Members of the IL-CMP committee chose NIU as the site of their workshop because of its prime location and outstanding facilities.

Several university units, including the School of Music, Outreach Conference Services and Housing and Dining, collaborated to ensure a successful event – the first of its kind for the school housed inside the College of Visual and Performing Arts.

For the workshoppers, coming to NIU meant more than giving up a week of summer: The teachers were working in the Music Building classrooms from 8:30 a.m. to 9 p.m. each of the four days.

But the rewards of “learning by doing” – and there’s another opportunity next summer from July 18 through July 22 – extend beyond the transformation of their teaching.

The practical, of course, are the professional development hours.

On the less-tangible side of the ledger are the accommodations – most stayed in the nearby and recently renovated Gilbert Hall – and the Wednesday night reception featuring the music of the Patische Steel Ensemble and its lineup of current and former students of NIU’s steel pan program.

Greatest of all, though, is the camaraderie.
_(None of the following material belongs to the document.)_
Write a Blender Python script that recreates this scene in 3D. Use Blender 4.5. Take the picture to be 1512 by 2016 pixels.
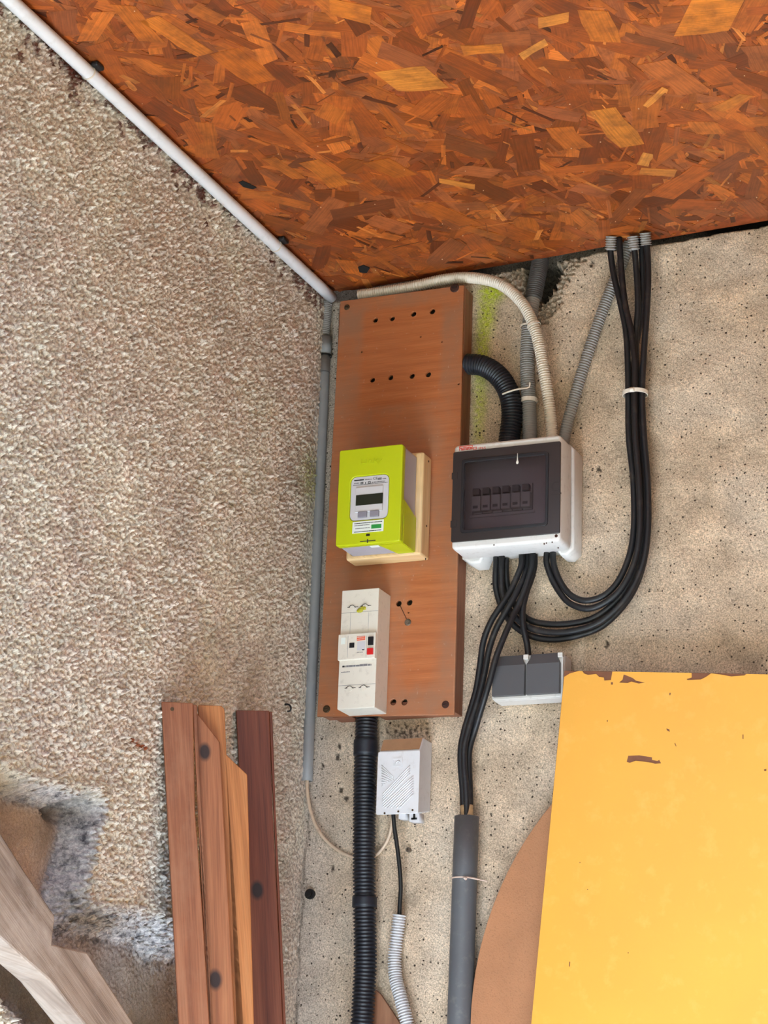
import bpy, bmesh, math, random
import numpy as np
from mathutils import Vector, Matrix

random.seed(7)
for o in list(bpy.data.objects):
    bpy.data.objects.remove(o)
SC = bpy.context.scene
COL = SC.collection

# ------------------------------------------------------------------ camera
F, YAW, PITCH, ROLL = 4224.8, .40539, .31422, .03736      # focal length in pixels of 1512 x 2016
CX, CY = 756.0, 1008.0
CAM = Vector((1.55134, -3.31936, 1.35))
fwd = Vector((-math.sin(YAW) * math.cos(PITCH), math.cos(YAW) * math.cos(PITCH), math.sin(PITCH)))
r0 = Vector((math.cos(YAW), math.sin(YAW), 0))
u0 = r0.cross(fwd)
rt = r0 * math.cos(ROLL) + u0 * math.sin(ROLL)
up = -r0 * math.sin(ROLL) + u0 * math.cos(ROLL)
cd = bpy.data.cameras.new('camera')
cam = bpy.data.objects.new('camera', cd)
COL.objects.link(cam)
cam.matrix_world = Matrix(((rt.x, up.x, -fwd.x, CAM.x), (rt.y, up.y, -fwd.y, CAM.y), (rt.z, up.z, -fwd.z, CAM.z), (0, 0, 0, 1)))
cd.sensor_fit = 'VERTICAL'
cd.sensor_height = 36.0
cd.lens = F / 2016.0 * 36.0
cd.clip_start = .05
SC.camera = cam

# ------------------------------------------------------------------ sky, sun, exposure
w = bpy.data.worlds.new('sky')
SC.world = w
w.use_nodes = True
nt = w.node_tree
sky = nt.nodes.new('ShaderNodeTexSky')
sky.sky_type = 'NISHITA'
sky.sun_disc = False
sky.sun_elevation = math.radians(52)
sky.sun_rotation = math.radians(205)
sky.air_density = 1.0
sky.dust_density = 3.0
bg = nt.nodes['Background']
nt.links.new(sky.outputs[0], bg.inputs[0])
bg.inputs[1].default_value = .085
sd = bpy.data.lights.new('sun', 'SUN')
sd.energy = 18.0
sd.angle = math.radians(.6)
sd.color = (.79, .93, 1.08)
sun = bpy.data.objects.new('sun', sd)
COL.objects.link(sun)
sun.rotation_euler = Vector((.06, .30, -1.1)).to_track_quat('-Z', 'Y').to_euler()
sun.location = (-2, -4, 6)
vs = SC.view_settings
vs.view_transform = 'Standard'
vs.look = 'None'
vs.gamma = 1
vs.use_curve_mapping = False
vs.exposure = 2.08


# ------------------------------------------------------------------ points of the place seen along a pixel's ray
def ray(px, py):
    return rt * ((px - CX) / F) - up * ((py - CY) / F) + fwd


def P(px, py, d=0.0):                    # on the plane d in front of the back wall (y = -d)
    r = ray(px, py)
    return CAM + r * ((-d - CAM.y) / r.y)


def L(px, py, x=0.0):                    # on the plane x in front of the left wall
    r = ray(px, py)
    return CAM + r * ((x - CAM.x) / r.x)


def PN(px, py, p0, n):                   # on any plane
    r = ray(px, py)
    return CAM + r * ((p0 - CAM).dot(n) / r.dot(n))


CN = Vector((-.0293, -.0122, 1))
C0 = Vector((0, 0, 2.9588))


def zc(x, y):
    return 2.9588 + .0293 * x + .0122 * y


# ------------------------------------------------------------------ materials
def lin(c):
    o = []
    for v in c:
        v /= 255.0
        o.append(v / 12.92 if v <= .04045 else ((v + .055) / 1.055) ** 2.4)
    return tuple(o) + (1,)


class NB:
    def __init__(s, name):
        s.m = bpy.data.materials.new(name)
        s.m.use_nodes = True
        s.t = s.m.node_tree
        s.b = s.t.nodes['Principled BSDF']

    def n(s, typ, **kw):
        x = s.t.nodes.new(typ)
        for k, v in kw.items():
            setattr(x, k, v)
        return x

    def l(s, a, b):
        s.t.links.new(a, b)

    def coord(s, out='Object', scale=(1, 1, 1)):
        t = s.n('ShaderNodeTexCoord')
        mp = s.n('ShaderNodeMapping')
        mp.inputs['Scale'].default_value = scale
        s.l(t.outputs[out], mp.inputs[0])
        return mp.outputs[0]

    def noise(s, vec, scale, detail=3, rough=.55):
        x = s.n('ShaderNodeTexNoise')
        x.inputs['Scale'].default_value = scale
        x.inputs['Detail'].default_value = detail
        x.inputs['Roughness'].default_value = rough
        s.l(vec, x.inputs['Vector'])
        return x.outputs['Fac']

    def ramp(s, fac, stops):
        x = s.n('ShaderNodeValToRGB')
        e = x.color_ramp.elements
        while len(e) < len(stops):
            e.new(.5)
        for i, (p, c) in enumerate(stops):
            e[i].position = p
            e[i].color = c if len(c) == 4 else tuple(c) + (1,)
        s.l(fac, x.inputs[0])
        return x.outputs[0]

    def mix(s, fac, a, b, mode='MIX'):
        x = s.n('ShaderNodeMix', data_type='RGBA', blend_type=mode)
        for sock, v in ((x.inputs[0], fac), (x.inputs[6], a), (x.inputs[7], b)):
            if isinstance(v, (int, float)):
                sock.default_value = v
            elif isinstance(v, tuple):
                sock.default_value = v
            else:
                s.l(v, sock)
        return x.outputs[2]

    def bump(s, h, strength, dist=.001, prev=None):
        x = s.n('ShaderNodeBump')
        x.inputs['Strength'].default_value = strength
        x.inputs['Distance'].default_value = dist
        s.l(h, x.inputs['Height'])
        if prev is not None:
            s.l(prev, x.inputs['Normal'])
        return x.outputs['Normal']

    def done(s, col, rough=.5, normal=None, spec=.5, metal=0.0):
        if isinstance(col, tuple):
            s.b.inputs['Base Color'].default_value = col
        else:
            s.l(col, s.b.inputs['Base Color'])
        if isinstance(rough, (int, float)):
            s.b.inputs['Roughness'].default_value = rough
        else:
            s.l(rough, s.b.inputs['Roughness'])
        s.b.inputs['Specular IOR Level'].default_value = spec
        s.b.inputs['Metallic'].default_value = metal
        if normal is not None:
            s.l(normal, s.b.inputs['Normal'])
        return s.m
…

The participants are “some of the finest music teachers in the state,” Doherty says.

“They were drawn to (CMP) because the model has an over-40-year history in Wisconsin of creating thoughtful, reflective, highly successful music educators,” she says. “We’re building up on that by starting our own group here in Illinois.”

Sycamore’s Eggleson, who’s about to begin his fifth year in the classroom, treasures the opportunity to bounce ideas off cohorts from other schools, take their advice and perhaps pass it on.

Such opportunities are not as common for teachers in the arts.

“We kind of exist as islands at our schools. There’s maybe one band teacher or one choir teacher at our schools,” Little says. “To do all of this in a community is pretty special.”